All the data should be repeated exactly. Any image in it is left out.
►
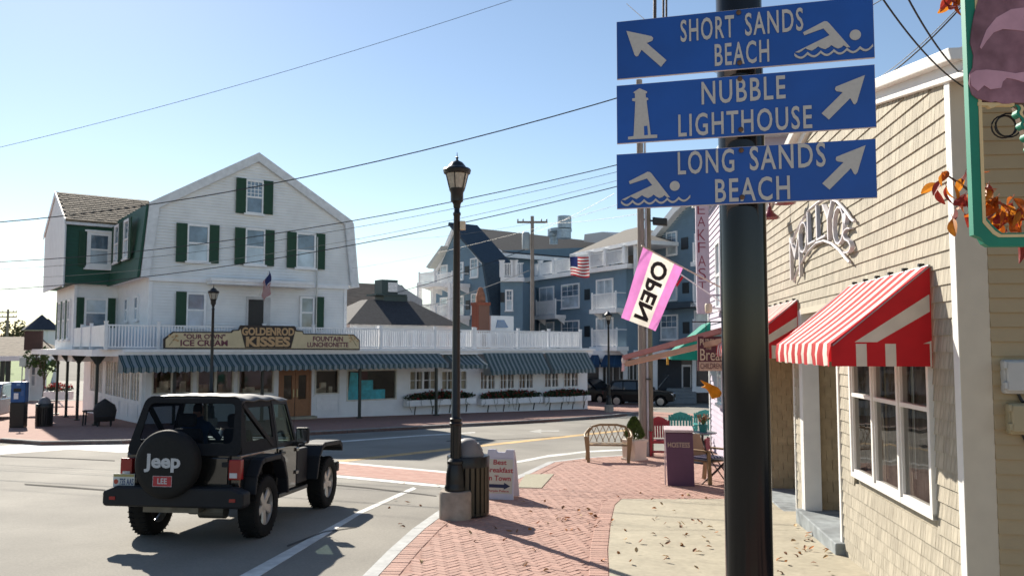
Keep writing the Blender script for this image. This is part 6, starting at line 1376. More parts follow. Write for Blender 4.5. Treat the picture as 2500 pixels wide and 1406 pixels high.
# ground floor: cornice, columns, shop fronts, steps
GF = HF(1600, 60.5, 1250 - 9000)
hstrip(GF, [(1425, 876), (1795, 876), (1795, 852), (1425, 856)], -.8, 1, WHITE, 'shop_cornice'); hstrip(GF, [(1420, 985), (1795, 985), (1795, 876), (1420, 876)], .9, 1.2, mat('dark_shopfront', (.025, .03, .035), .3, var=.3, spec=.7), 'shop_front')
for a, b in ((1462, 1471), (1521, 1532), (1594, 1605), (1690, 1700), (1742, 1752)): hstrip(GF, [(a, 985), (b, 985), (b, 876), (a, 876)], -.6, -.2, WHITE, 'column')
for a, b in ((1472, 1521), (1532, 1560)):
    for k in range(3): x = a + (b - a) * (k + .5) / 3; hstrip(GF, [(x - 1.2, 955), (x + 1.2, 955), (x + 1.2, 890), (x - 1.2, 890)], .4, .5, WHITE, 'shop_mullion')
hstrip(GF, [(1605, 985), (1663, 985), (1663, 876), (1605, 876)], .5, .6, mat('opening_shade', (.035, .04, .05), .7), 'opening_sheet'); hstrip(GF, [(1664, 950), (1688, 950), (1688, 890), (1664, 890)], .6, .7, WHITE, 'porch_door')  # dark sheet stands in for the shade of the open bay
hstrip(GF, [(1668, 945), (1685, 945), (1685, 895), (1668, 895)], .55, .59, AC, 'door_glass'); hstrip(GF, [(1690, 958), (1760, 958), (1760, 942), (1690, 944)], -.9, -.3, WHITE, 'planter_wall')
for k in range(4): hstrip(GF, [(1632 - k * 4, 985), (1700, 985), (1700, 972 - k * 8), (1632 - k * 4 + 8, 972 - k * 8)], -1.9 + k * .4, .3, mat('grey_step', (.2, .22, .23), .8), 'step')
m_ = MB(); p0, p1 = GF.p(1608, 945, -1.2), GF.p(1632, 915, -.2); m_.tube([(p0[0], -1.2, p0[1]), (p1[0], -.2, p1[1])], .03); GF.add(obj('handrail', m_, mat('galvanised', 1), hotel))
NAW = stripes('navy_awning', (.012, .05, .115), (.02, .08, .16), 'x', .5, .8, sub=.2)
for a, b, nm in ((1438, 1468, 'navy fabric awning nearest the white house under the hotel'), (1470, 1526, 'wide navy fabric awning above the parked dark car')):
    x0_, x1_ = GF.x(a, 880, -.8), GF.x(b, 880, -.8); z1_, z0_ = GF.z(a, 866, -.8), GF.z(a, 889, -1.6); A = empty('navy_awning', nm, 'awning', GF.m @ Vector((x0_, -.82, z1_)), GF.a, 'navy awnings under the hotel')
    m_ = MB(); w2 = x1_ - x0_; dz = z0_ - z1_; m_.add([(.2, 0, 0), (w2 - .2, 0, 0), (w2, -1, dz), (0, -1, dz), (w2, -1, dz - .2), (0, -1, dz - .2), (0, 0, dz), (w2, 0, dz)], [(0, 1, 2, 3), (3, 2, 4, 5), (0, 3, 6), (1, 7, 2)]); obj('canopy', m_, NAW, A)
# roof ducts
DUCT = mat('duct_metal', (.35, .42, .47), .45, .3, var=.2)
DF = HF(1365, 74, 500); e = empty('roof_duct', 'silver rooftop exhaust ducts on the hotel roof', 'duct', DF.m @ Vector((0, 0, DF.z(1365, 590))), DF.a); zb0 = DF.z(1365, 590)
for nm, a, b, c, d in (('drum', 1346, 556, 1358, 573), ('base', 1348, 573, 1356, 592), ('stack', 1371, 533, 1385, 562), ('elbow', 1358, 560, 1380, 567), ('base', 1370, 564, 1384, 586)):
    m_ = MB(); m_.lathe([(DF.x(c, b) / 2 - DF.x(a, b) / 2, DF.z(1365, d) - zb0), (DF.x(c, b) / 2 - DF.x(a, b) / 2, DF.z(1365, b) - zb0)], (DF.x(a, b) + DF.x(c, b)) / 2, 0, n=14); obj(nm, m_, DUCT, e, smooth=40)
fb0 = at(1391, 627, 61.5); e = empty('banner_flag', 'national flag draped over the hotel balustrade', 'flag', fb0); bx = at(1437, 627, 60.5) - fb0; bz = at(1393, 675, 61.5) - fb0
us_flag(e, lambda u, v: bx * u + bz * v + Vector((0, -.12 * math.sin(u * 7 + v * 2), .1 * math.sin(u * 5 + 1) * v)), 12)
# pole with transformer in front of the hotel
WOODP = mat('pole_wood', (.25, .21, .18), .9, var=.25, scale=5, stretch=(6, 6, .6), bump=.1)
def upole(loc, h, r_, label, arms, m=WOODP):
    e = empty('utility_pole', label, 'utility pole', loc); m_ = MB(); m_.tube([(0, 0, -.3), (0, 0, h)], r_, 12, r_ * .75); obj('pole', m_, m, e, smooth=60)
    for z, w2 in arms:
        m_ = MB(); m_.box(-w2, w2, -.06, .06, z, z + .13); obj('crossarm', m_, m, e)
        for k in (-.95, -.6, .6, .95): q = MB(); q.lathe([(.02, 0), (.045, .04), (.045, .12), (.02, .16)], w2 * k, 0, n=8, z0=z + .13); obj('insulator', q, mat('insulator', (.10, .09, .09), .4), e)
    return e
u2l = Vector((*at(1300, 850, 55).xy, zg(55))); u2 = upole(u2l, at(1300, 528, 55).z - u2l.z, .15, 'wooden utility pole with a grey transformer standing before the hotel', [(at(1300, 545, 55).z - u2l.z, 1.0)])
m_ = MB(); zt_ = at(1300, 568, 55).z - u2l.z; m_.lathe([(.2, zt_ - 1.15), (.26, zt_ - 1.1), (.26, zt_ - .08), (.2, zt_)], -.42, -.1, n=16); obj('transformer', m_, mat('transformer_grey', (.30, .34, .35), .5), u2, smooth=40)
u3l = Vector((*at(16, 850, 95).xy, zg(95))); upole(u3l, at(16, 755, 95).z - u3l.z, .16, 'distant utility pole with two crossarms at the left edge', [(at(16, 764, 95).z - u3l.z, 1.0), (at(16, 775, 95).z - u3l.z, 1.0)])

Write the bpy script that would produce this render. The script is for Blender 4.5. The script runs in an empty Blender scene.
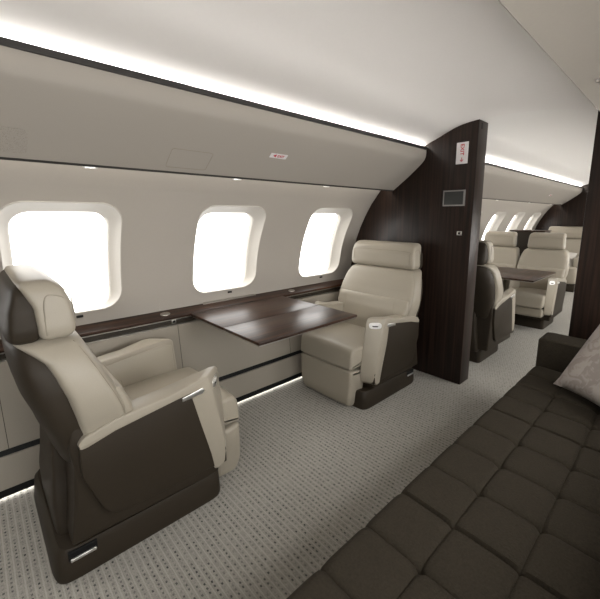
◄
Answer to this problem:
Keep writing the Blender script for this image. This is part 6, starting at line 1376. More parts follow. Write for Blender 4.5. Treat the picture as 2500 pixels wide and 1406 pixels high.
# ground floor: cornice, columns, shop fronts, steps
GF = HF(1600, 60.5, 1250 - 9000)
hstrip(GF, [(1425, 876), (1795, 876), (1795, 852), (1425, 856)], -.8, 1, WHITE, 'shop_cornice'); hstrip(GF, [(1420, 985), (1795, 985), (1795, 876), (1420, 876)], .9, 1.2, mat('dark_shopfront', (.025, .03, .035), .3, var=.3, spec=.7), 'shop_front')
for a, b in ((1462, 1471), (1521, 1532), (1594, 1605), (1690, 1700), (1742, 1752)): hstrip(GF, [(a, 985), (b, 985), (b, 876), (a, 876)], -.6, -.2, WHITE, 'column')
for a, b in ((1472, 1521), (1532, 1560)):
    for k in range(3): x = a + (b - a) * (k + .5) / 3; hstrip(GF, [(x - 1.2, 955), (x + 1.2, 955), (x + 1.2, 890), (x - 1.2, 890)], .4, .5, WHITE, 'shop_mullion')
hstrip(GF, [(1605, 985), (1663, 985), (1663, 876), (1605, 876)], .5, .6, mat('opening_shade', (.035, .04, .05), .7), 'opening_sheet'); hstrip(GF, [(1664, 950), (1688, 950), (1688, 890), (1664, 890)], .6, .7, WHITE, 'porch_door')  # dark sheet stands in for the shade of the open bay
hstrip(GF, [(1668, 945), (1685, 945), (1685, 895), (1668, 895)], .55, .59, AC, 'door_glass'); hstrip(GF, [(1690, 958), (1760, 958), (1760, 942), (1690, 944)], -.9, -.3, WHITE, 'planter_wall')
for k in range(4): hstrip(GF, [(1632 - k * 4, 985), (1700, 985), (1700, 972 - k * 8), (1632 - k * 4 + 8, 972 - k * 8)], -1.9 + k * .4, .3, mat('grey_step', (.2, .22, .23), .8), 'step')
m_ = MB(); p0, p1 = GF.p(1608, 945, -1.2), GF.p(1632, 915, -.2); m_.tube([(p0[0], -1.2, p0[1]), (p1[0], -.2, p1[1])], .03); GF.add(obj('handrail', m_, mat('galvanised', 1), hotel))
NAW = stripes('navy_awning', (.012, .05, .115), (.02, .08, .16), 'x', .5, .8, sub=.2)
for a, b, nm in ((1438, 1468, 'navy fabric awning nearest the white house under the hotel'), (1470, 1526, 'wide navy fabric awning above the parked dark car')):
    x0_, x1_ = GF.x(a, 880, -.8), GF.x(b, 880, -.8); z1_, z0_ = GF.z(a, 866, -.8), GF.z(a, 889, -1.6); A = empty('navy_awning', nm, 'awning', GF.m @ Vector((x0_, -.82, z1_)), GF.a, 'navy awnings under the hotel')
    m_ = MB(); w2 = x1_ - x0_; dz = z0_ - z1_; m_.add([(.2, 0, 0), (w2 - .2, 0, 0), (w2, -1, dz), (0, -1, dz), (w2, -1, dz - .2), (0, -1, dz - .2), (0, 0, dz), (w2, 0, dz)], [(0, 1, 2, 3), (3, 2, 4, 5), (0, 3, 6), (1, 7, 2)]); obj('canopy', m_, NAW, A)
# roof ducts
DUCT = mat('duct_metal', (.35, .42, .47), .45, .3, var=.2)
DF = HF(1365, 74, 500); e = empty('roof_duct', 'silver rooftop exhaust ducts on the hotel roof', 'duct', DF.m @ Vector((0, 0, DF.z(1365, 590))), DF.a); zb0 = DF.z(1365, 590)
for nm, a, b, c, d in (('drum', 1346, 556, 1358, 573), ('base', 1348, 573, 1356, 592), ('stack', 1371, 533, 1385, 562), ('elbow', 1358, 560, 1380, 567), ('base', 1370, 564, 1384, 586)):
    m_ = MB(); m_.lathe([(DF.x(c, b) / 2 - DF.x(a, b) / 2, DF.z(1365, d) - zb0), (DF.x(c, b) / 2 - DF.x(a, b) / 2, DF.z(1365, b) - zb0)], (DF.x(a, b) + DF.x(c, b)) / 2, 0, n=14); obj(nm, m_, DUCT, e, smooth=40)
fb0 = at(1391, 627, 61.5); e = empty('banner_flag', 'national flag draped over the hotel balustrade', 'flag', fb0); bx = at(1437, 627, 60.5) - fb0; bz = at(1393, 675, 61.5) - fb0
us_flag(e, lambda u, v: bx * u + bz * v + Vector((0, -.12 * math.sin(u * 7 + v * 2), .1 * math.sin(u * 5 + 1) * v)), 12)
# pole with transformer in front of the hotel
WOODP = mat('pole_wood', (.25, .21, .18), .9, var=.25, scale=5, stretch=(6, 6, .6), bump=.1)
def upole(loc, h, r_, label, arms, m=WOODP):
    e = empty('utility_pole', label, 'utility pole', loc); m_ = MB(); m_.tube([(0, 0, -.3), (0, 0, h)], r_, 12, r_ * .75); obj('pole', m_, m, e, smooth=60)
    for z, w2 in arms:
        m_ = MB(); m_.box(-w2, w2, -.06, .06, z, z + .13); obj('crossarm', m_, m, e)
        for k in (-.95, -.6, .6, .95): q = MB(); q.lathe([(.02, 0), (.045, .04), (.045, .12), (.02, .16)], w2 * k, 0, n=8, z0=z + .13); obj('insulator', q, mat('insulator', (.10, .09, .09), .4), e)
    return e
u2l = Vector((*at(1300, 850, 55).xy, zg(55))); u2 = upole(u2l, at(1300, 528, 55).z - u2l.z, .15, 'wooden utility pole with a grey transformer standing before the hotel', [(at(1300, 545, 55).z - u2l.z, 1.0)])
m_ = MB(); zt_ = at(1300, 568, 55).z - u2l.z; m_.lathe([(.2, zt_ - 1.15), (.26, zt_ - 1.1), (.26, zt_ - .08), (.2, zt_)], -.42, -.1, n=16); obj('transformer', m_, mat('transformer_grey', (.30, .34, .35), .5), u2, smooth=40)
u3l = Vector((*at(16, 850, 95).xy, zg(95))); upole(u3l, at(16, 755, 95).z - u3l.z, .16, 'distant utility pole with two crossarms at the left edge', [(at(16, 764, 95).z - u3l.z, 1.0), (at(16, 775, 95).z - u3l.z, 1.0)])

Write the bpy script that would produce this render. The script is for Blender 4.5. The script runs in an empty Blender scene.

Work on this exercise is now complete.